Problem to solve: Nothing but the lines from the one containing "Write part 2" down to the one containing "return o, P3, nv, (U, V, veg.reshape(nu, nv))", both included, should be echoed, and each exactly as it stands.

Supplied data:
■ ■ ■ ■ ■ ■ ■

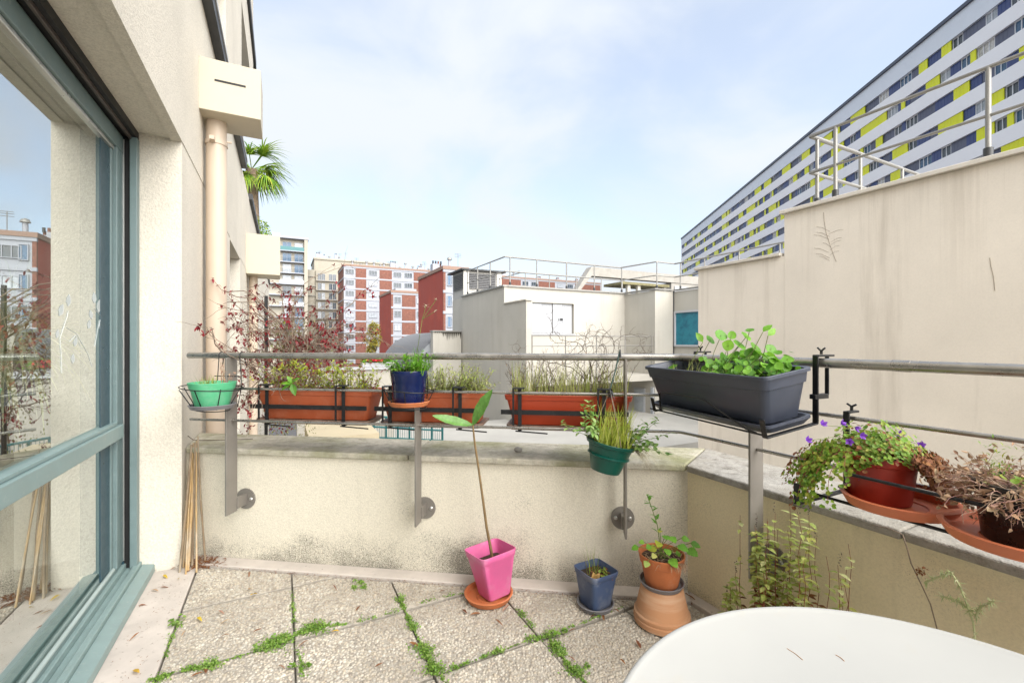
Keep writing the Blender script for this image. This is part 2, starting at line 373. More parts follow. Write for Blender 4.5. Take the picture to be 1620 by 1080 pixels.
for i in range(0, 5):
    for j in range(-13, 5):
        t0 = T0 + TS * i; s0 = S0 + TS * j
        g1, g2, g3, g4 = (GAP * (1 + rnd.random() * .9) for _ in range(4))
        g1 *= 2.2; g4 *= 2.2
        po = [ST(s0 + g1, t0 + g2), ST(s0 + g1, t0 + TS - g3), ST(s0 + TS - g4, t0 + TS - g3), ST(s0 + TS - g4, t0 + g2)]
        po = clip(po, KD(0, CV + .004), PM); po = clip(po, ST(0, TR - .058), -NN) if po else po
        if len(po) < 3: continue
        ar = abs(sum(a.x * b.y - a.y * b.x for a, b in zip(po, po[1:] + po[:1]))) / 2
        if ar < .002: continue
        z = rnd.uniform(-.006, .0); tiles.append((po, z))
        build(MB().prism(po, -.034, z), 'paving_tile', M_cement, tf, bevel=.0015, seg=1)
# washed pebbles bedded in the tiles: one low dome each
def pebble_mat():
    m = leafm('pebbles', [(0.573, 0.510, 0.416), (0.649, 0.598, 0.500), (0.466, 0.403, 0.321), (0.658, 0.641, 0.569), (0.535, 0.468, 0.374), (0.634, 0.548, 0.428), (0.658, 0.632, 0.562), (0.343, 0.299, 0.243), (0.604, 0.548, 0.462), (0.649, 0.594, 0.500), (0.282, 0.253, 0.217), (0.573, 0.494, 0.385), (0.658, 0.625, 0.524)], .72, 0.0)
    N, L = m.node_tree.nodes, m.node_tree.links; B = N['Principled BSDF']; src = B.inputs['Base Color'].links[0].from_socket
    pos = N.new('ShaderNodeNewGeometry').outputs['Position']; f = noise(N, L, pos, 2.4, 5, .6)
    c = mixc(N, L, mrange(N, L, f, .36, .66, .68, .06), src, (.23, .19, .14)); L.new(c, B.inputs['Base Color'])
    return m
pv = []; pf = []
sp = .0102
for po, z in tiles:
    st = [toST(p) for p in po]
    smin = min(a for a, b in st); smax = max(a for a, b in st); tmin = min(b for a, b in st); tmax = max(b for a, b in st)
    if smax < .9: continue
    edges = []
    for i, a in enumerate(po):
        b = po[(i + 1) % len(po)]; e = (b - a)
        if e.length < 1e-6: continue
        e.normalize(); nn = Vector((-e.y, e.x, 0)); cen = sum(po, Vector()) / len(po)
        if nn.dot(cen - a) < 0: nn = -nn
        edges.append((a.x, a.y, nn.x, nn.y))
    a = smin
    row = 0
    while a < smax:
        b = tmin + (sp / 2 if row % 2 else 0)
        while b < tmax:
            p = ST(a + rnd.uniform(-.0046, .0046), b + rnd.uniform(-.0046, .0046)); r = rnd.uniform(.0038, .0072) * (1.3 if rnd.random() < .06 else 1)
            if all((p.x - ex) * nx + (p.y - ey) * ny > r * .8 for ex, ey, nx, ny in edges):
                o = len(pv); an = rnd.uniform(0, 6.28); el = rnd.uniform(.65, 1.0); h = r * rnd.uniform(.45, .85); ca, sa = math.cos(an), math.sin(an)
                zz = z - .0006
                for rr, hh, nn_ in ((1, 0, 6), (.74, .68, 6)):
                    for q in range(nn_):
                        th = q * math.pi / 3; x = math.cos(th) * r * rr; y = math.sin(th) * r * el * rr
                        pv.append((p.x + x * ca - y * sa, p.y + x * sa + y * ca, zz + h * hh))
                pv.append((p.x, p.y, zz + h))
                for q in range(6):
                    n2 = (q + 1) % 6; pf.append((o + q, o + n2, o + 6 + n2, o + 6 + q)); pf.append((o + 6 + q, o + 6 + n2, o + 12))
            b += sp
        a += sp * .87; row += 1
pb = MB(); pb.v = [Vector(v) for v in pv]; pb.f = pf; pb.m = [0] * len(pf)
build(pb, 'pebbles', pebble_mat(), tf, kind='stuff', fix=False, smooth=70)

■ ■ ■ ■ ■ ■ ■

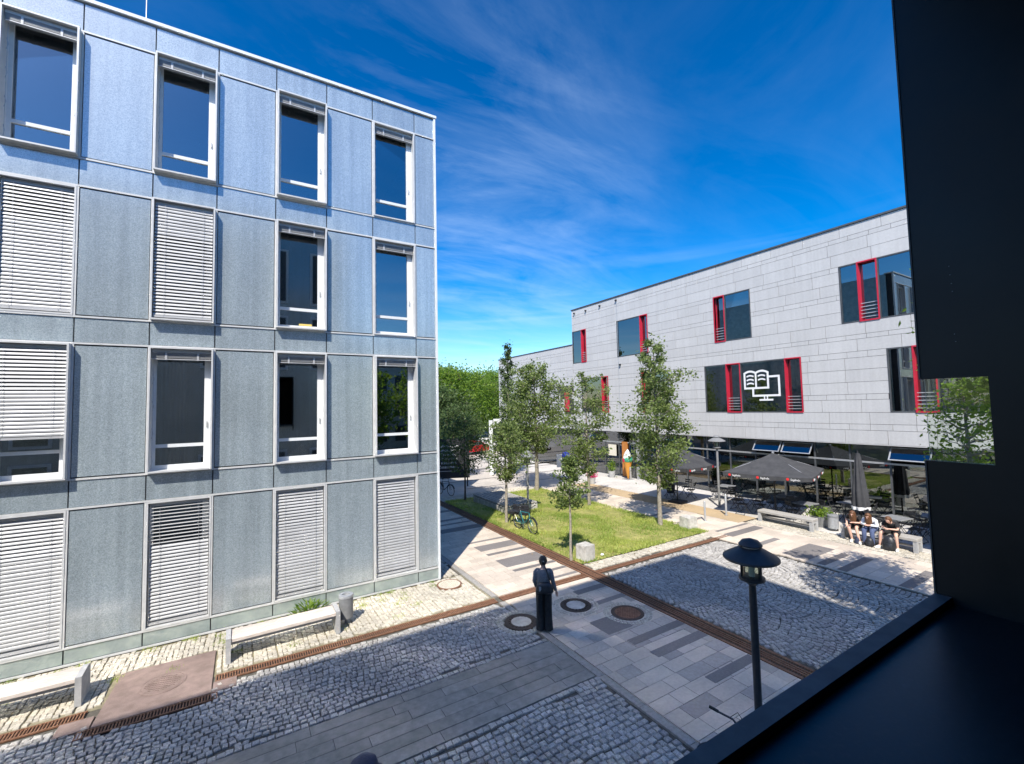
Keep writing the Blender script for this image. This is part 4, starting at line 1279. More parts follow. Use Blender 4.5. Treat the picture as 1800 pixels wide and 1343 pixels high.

■ ■ ■ ■ ■ ■ ■

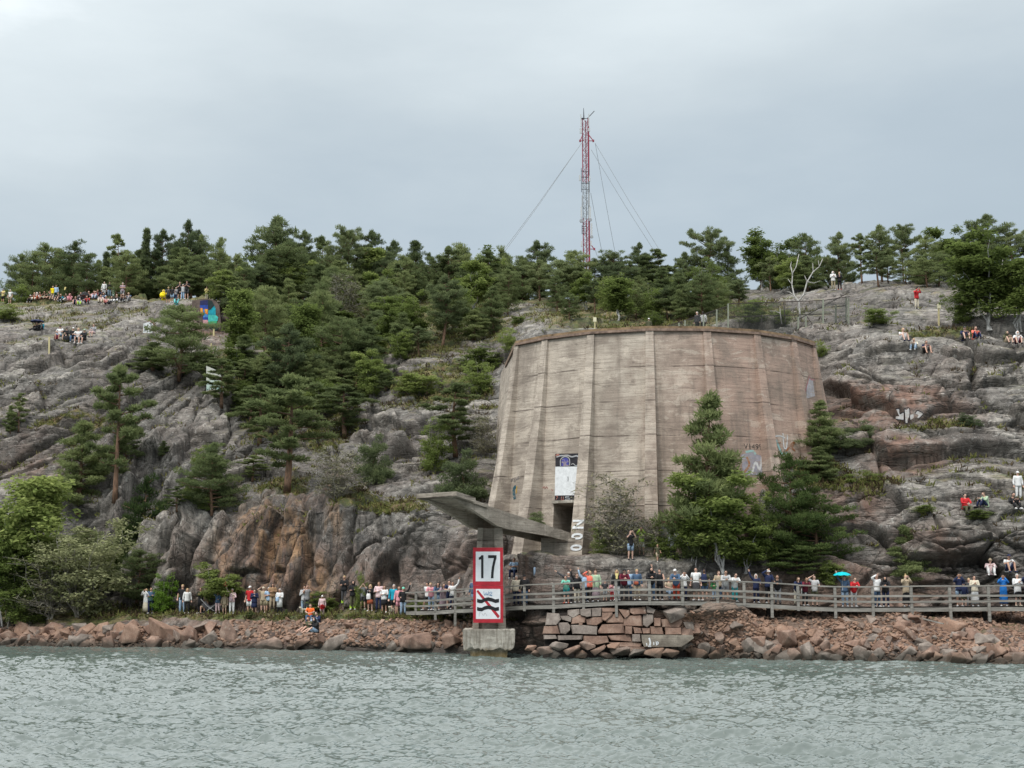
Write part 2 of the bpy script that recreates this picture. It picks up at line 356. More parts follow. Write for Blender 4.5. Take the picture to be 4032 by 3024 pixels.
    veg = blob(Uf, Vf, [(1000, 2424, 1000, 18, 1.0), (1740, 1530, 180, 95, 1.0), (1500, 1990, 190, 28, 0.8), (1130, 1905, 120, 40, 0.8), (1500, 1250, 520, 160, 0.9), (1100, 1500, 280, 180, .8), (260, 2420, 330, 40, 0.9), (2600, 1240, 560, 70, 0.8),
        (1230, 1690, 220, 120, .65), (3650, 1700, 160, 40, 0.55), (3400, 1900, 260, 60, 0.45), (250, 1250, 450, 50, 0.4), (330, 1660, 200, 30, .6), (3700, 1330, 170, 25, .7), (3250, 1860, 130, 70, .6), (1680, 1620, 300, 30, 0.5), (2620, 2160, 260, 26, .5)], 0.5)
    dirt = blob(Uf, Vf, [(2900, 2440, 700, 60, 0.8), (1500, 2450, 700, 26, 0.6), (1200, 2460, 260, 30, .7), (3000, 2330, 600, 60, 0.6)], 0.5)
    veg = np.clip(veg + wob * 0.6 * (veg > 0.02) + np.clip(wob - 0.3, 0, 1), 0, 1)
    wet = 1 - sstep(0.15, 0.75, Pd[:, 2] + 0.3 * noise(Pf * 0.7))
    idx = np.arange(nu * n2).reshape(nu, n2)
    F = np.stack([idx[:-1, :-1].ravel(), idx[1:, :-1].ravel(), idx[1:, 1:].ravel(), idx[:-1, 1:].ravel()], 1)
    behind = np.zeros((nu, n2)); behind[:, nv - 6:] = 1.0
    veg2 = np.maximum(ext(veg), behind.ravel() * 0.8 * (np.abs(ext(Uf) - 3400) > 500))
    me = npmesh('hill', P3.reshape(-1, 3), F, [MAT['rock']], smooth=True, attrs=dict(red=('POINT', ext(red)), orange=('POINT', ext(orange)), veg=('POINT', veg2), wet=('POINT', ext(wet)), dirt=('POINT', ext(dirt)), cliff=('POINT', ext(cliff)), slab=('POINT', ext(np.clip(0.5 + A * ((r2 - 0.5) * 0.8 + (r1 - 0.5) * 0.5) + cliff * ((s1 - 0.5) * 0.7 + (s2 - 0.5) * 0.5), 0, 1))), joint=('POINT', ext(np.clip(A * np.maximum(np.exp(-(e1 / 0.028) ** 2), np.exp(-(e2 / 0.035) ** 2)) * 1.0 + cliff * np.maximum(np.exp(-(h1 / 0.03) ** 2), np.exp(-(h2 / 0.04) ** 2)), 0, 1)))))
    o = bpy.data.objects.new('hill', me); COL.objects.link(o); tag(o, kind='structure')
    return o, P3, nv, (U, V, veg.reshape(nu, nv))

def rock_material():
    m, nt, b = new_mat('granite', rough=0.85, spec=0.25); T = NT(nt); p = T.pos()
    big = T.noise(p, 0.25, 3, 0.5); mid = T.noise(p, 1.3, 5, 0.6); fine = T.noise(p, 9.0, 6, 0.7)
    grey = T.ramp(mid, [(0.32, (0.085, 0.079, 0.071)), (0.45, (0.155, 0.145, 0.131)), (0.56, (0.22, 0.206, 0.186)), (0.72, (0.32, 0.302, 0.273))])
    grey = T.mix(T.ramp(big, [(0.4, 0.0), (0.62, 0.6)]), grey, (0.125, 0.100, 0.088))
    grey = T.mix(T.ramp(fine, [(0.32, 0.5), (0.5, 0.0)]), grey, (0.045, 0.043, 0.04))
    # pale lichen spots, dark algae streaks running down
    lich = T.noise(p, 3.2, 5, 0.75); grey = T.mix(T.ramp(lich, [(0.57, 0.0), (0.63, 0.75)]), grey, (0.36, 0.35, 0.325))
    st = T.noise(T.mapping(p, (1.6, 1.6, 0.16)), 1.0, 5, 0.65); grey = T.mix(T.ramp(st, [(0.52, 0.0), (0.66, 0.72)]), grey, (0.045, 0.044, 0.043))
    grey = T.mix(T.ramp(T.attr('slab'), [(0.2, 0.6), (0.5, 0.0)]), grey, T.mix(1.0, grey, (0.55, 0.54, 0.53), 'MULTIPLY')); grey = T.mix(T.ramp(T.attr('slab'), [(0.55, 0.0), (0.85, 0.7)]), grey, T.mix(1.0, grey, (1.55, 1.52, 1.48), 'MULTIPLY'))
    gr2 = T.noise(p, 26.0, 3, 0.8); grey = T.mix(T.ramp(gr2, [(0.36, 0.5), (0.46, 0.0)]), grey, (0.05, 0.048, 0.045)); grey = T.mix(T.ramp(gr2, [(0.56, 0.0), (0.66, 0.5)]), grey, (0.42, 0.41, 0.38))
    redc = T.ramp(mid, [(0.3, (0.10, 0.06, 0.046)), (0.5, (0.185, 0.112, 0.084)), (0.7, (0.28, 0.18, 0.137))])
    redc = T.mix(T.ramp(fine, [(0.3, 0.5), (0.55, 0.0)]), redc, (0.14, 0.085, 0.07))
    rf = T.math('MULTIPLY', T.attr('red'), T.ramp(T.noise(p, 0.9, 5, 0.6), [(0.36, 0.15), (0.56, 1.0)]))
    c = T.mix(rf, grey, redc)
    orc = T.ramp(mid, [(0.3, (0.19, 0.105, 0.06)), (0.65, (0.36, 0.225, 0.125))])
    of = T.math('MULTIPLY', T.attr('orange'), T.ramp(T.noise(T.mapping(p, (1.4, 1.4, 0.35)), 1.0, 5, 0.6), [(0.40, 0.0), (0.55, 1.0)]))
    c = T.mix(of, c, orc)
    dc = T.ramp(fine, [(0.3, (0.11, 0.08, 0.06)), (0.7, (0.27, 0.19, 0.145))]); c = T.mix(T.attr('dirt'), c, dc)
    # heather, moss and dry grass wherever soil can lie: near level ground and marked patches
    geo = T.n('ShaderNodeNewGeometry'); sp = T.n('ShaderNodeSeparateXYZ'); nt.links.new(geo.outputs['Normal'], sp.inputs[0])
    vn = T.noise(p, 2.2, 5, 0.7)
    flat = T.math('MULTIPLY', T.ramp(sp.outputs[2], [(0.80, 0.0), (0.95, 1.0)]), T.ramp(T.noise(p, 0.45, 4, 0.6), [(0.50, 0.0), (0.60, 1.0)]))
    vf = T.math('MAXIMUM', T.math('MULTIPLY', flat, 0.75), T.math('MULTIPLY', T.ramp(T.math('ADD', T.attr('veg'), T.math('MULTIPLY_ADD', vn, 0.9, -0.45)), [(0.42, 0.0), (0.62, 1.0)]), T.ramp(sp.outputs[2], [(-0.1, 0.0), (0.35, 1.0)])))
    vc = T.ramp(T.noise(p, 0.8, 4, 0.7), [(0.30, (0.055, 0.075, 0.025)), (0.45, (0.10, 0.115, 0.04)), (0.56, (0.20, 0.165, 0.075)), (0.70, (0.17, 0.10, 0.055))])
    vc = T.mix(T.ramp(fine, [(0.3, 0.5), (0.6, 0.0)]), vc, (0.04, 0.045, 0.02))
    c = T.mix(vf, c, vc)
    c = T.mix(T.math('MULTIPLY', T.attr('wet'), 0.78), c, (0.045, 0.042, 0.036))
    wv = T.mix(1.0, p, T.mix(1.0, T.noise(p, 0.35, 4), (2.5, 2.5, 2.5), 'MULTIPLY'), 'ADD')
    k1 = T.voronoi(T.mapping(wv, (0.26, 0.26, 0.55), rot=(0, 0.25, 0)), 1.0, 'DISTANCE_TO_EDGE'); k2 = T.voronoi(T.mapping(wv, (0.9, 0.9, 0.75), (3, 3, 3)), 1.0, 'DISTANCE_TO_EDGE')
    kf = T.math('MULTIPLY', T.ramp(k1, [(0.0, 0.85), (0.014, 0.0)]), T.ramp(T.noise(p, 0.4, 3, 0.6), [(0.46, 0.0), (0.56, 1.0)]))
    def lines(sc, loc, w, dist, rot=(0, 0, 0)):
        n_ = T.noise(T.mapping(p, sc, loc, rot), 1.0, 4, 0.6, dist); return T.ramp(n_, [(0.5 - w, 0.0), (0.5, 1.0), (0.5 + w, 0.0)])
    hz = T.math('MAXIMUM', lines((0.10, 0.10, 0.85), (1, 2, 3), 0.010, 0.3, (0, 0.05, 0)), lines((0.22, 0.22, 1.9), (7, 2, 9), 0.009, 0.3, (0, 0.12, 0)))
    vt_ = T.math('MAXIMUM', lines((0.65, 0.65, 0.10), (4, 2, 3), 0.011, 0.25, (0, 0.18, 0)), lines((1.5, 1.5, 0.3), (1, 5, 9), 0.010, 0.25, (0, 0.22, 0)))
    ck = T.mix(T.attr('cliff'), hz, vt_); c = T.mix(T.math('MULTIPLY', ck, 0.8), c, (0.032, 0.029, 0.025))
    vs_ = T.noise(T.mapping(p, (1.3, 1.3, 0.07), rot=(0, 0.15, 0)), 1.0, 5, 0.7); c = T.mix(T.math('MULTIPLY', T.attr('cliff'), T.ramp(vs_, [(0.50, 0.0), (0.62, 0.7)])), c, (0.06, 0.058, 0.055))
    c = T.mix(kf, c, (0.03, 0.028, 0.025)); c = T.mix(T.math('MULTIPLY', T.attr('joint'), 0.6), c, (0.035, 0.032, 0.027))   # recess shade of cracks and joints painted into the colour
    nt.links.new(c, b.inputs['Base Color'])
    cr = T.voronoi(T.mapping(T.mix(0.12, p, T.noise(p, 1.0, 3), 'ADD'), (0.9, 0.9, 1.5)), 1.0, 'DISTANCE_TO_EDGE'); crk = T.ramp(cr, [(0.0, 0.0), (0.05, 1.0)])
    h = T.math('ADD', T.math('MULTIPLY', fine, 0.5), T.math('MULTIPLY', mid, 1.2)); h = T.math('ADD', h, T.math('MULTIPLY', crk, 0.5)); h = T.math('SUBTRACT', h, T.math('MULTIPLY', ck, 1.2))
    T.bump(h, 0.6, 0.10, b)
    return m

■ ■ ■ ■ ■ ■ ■

Task output:
Write part 2 of the bpy script that recreates this picture. It picks up at line 356. More parts follow. Write for Blender 4.5. Take the picture to be 4032 by 3024 pixels.
    veg = blob(Uf, Vf, [(1000, 2424, 1000, 18, 1.0), (1740, 1530, 180, 95, 1.0), (1500, 1990, 190, 28, 0.8), (1130, 1905, 120, 40, 0.8), (1500, 1250, 520, 160, 0.9), (1100, 1500, 280, 180, .8), (260, 2420, 330, 40, 0.9), (2600, 1240, 560, 70, 0.8),
        (1230, 1690, 220, 120, .65), (3650, 1700, 160, 40, 0.55), (3400, 1900, 260, 60, 0.45), (250, 1250, 450, 50, 0.4), (330, 1660, 200, 30, .6), (3700, 1330, 170, 25, .7), (3250, 1860, 130, 70, .6), (1680, 1620, 300, 30, 0.5), (2620, 2160, 260, 26, .5)], 0.5)
    dirt = blob(Uf, Vf, [(2900, 2440, 700, 60, 0.8), (1500, 2450, 700, 26, 0.6), (1200, 2460, 260, 30, .7), (3000, 2330, 600, 60, 0.6)], 0.5)
    veg = np.clip(veg + wob * 0.6 * (veg > 0.02) + np.clip(wob - 0.3, 0, 1), 0, 1)
    wet = 1 - sstep(0.15, 0.75, Pd[:, 2] + 0.3 * noise(Pf * 0.7))
    idx = np.arange(nu * n2).reshape(nu, n2)
    F = np.stack([idx[:-1, :-1].ravel(), idx[1:, :-1].ravel(), idx[1:, 1:].ravel(), idx[:-1, 1:].ravel()], 1)
    behind = np.zeros((nu, n2)); behind[:, nv - 6:] = 1.0
    veg2 = np.maximum(ext(veg), behind.ravel() * 0.8 * (np.abs(ext(Uf) - 3400) > 500))
    me = npmesh('hill', P3.reshape(-1, 3), F, [MAT['rock']], smooth=True, attrs=dict(red=('POINT', ext(red)), orange=('POINT', ext(orange)), veg=('POINT', veg2), wet=('POINT', ext(wet)), dirt=('POINT', ext(dirt)), cliff=('POINT', ext(cliff)), slab=('POINT', ext(np.clip(0.5 + A * ((r2 - 0.5) * 0.8 + (r1 - 0.5) * 0.5) + cliff * ((s1 - 0.5) * 0.7 + (s2 - 0.5) * 0.5), 0, 1))), joint=('POINT', ext(np.clip(A * np.maximum(np.exp(-(e1 / 0.028) ** 2), np.exp(-(e2 / 0.035) ** 2)) * 1.0 + cliff * np.maximum(np.exp(-(h1 / 0.03) ** 2), np.exp(-(h2 / 0.04) ** 2)), 0, 1)))))
    o = bpy.data.objects.new('hill', me); COL.objects.link(o); tag(o, kind='structure')
    return o, P3, nv, (U, V, veg.reshape(nu, nv))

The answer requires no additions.